Res publica
Building is an expression of social composure in the first instance, especially where a chamber of the people is concerned. A structure of this kind that, like the Duchy of Liechtenstein’s new National Forum and Parliament, has additionally been placed in an urban context and provides a venue for public affairs therein needs to lend expression to this lofty ideal.
Gottfried Semper recognised in the “coordination and subordination” of spatial individuals the expression of a community grouped around a centre, around a moral element in its symbolically heightened form. It is a principle that found application in architecture during the period of the Roman Empire, and it serves as a starting point for Camillo Sitte’s investigation of urban architecture when he stresses the importance of “hypaethral assembly halls”, as he calls such fora. The most prominent buildings in any urban entity are clustered round the square that constitutes the nucleus of public life and hence, as well as being a gathering place, is also imbued with symbolic content.
The “Government District” in Vaduz had been the object of urban planning activities as recently as the late 1980s - on that occasion Luigi Snozzi won with his “Polis” submission in which he lent the ensemble comprising the National Museum, the Administrator’s House and the “Great House” a structural framework as the seat of government. The flank of the adjoining castle hill was to be framed by a curving structure and the public buildings - St. Florin being added later - were to be linked by a newly fashioned square. The present draft takes up these basic themes and - in part at least - retraces Snozzi’s “spatial hillside” in the curving body of the administrative wing. The “High House” is an archetypal house on the outside yet, with its round table, clearly advocates assembly “around a centre” on the inside. It stands self-confidently next to the government building in a form of composite materiality that nevertheless has a monolithic effect.
Rainer Schützeichel
The origination of a timeless primal form
The “Great House” of the government executive already constituted one of the three democratic powers of State. A High House for the legislative parliament accordingly needed to represent the other pole in the government district intended for Liechtenstein in no uncertain manner. The High House has in the process symbolically acquired the same height as the Great House. It is also designed to embody this outstanding role meaningfully and self-sufficiently - much in the way many an old town hall still today stands for the self-assurance of the citizenry in wealthy merchant towns and needs to be little more than the primal form of a house to achieve this.
Functioning as the “first house on the square”, indeed the “first house in the country” - imbuing the government district with a quarter’s cohesive texture - puts a great onus on a building that strikingly displays itself as an individual entity and one of the powers of State whilst simultaneously framing and fitting in with the community of monuments - the civitas, the municipality and the res publica - in order to merge the existing and the coming into the forum, into a small agora. What is called for is the best convention, not that which is opportune. It’s all about common sense as opposed to special effects. This approach presumes that, as well as having to serve functions, buildings also define long periods of time and in the process create places, form communities and incorporate the spirit of all involved.
Despite Luigi Snozzi’s parliament project having been rejected in a referendum conducted in 1991, his bold masterplan conceived in 1987 has been regarded as the goal of turning the little city into a government district ever since.
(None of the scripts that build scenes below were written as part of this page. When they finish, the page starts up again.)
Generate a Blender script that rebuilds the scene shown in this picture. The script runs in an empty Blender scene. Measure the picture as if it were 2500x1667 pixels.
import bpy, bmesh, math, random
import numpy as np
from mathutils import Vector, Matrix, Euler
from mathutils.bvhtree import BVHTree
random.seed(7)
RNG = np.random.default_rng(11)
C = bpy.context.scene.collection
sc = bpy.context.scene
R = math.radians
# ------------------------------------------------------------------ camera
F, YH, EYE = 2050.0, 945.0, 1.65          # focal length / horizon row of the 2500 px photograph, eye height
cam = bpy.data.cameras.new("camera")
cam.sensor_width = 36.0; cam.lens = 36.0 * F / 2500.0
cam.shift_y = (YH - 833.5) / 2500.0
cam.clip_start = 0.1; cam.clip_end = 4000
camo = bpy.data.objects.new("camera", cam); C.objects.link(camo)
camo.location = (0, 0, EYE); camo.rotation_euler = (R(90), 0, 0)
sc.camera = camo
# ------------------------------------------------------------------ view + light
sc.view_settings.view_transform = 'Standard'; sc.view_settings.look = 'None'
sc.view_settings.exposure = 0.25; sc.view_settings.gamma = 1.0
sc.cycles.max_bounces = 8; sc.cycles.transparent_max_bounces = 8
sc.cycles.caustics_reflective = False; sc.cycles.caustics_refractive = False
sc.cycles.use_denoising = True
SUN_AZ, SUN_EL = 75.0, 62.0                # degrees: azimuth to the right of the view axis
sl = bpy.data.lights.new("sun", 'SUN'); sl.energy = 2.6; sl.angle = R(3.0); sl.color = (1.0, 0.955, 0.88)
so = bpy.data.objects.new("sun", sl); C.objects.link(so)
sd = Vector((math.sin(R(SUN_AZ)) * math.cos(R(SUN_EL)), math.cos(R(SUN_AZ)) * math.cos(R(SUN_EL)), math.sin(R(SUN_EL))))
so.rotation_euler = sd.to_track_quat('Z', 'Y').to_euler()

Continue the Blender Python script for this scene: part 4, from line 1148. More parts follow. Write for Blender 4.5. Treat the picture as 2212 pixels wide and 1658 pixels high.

This unredeemed opportunity for a first State and, indeed, urban centre was almost exclusively squandered in favour of stand-alones in the competition. The thrust of the latter project, by contrast, is towards a new, spatially liveable “National Forum” as a counterpoint to the urban centre at the city hall that fuses fragments of historical monuments with new clean-lined elements of like scale, materials and monochromatics.
As Petra Kiphoff of the German weekly Die Zeit argues, “In a place where just everything strives to be special, there will be nothing special to find at all in the end.” Our structure does not seek to egocentrically, formalistically, exaggeratedly add to the despotism of stand-alones but endeavours, rather, to bring clarity through a feel for scale, space, light and material to the structural embodiment of harmony between fundamental forms of rootedness and overarching correlations. But working in such a vein inevitably means being out of touch with the times these days - or, to quote Nietzsche, nothing less than having to show “the resolve to think and act within time yet against time and for a future time”. Such a remit - serving in a special manner - calls for the clearest example, after all. Into this context, therefore, clear elements are set: the Long House functions as the “serving” wing of the internal areas forming a backdrop along the base of the hill, the High House as the “served” principal of the public plenum in the foreground, and the Great Gardens as a fenced-in showpiece framing the individual monuments referred to.
The beaded trail of individual historical typologies that is so typical of the city continues through the High House. The unfussy poignancy of its primal form is thus an expression, in timelessly elemental form, of the self-evidence, body politic and significance of a national parliament as a citizens’ plenum in a prosperous mountain country. A larger-scale merging into a liveable ensemble as a kind of collage urbain will occur in front of the building. It will ultimately only be within this framework that the enclosed spatial centre of a celebratory square will take shape as the “Great National Forum” in the government district.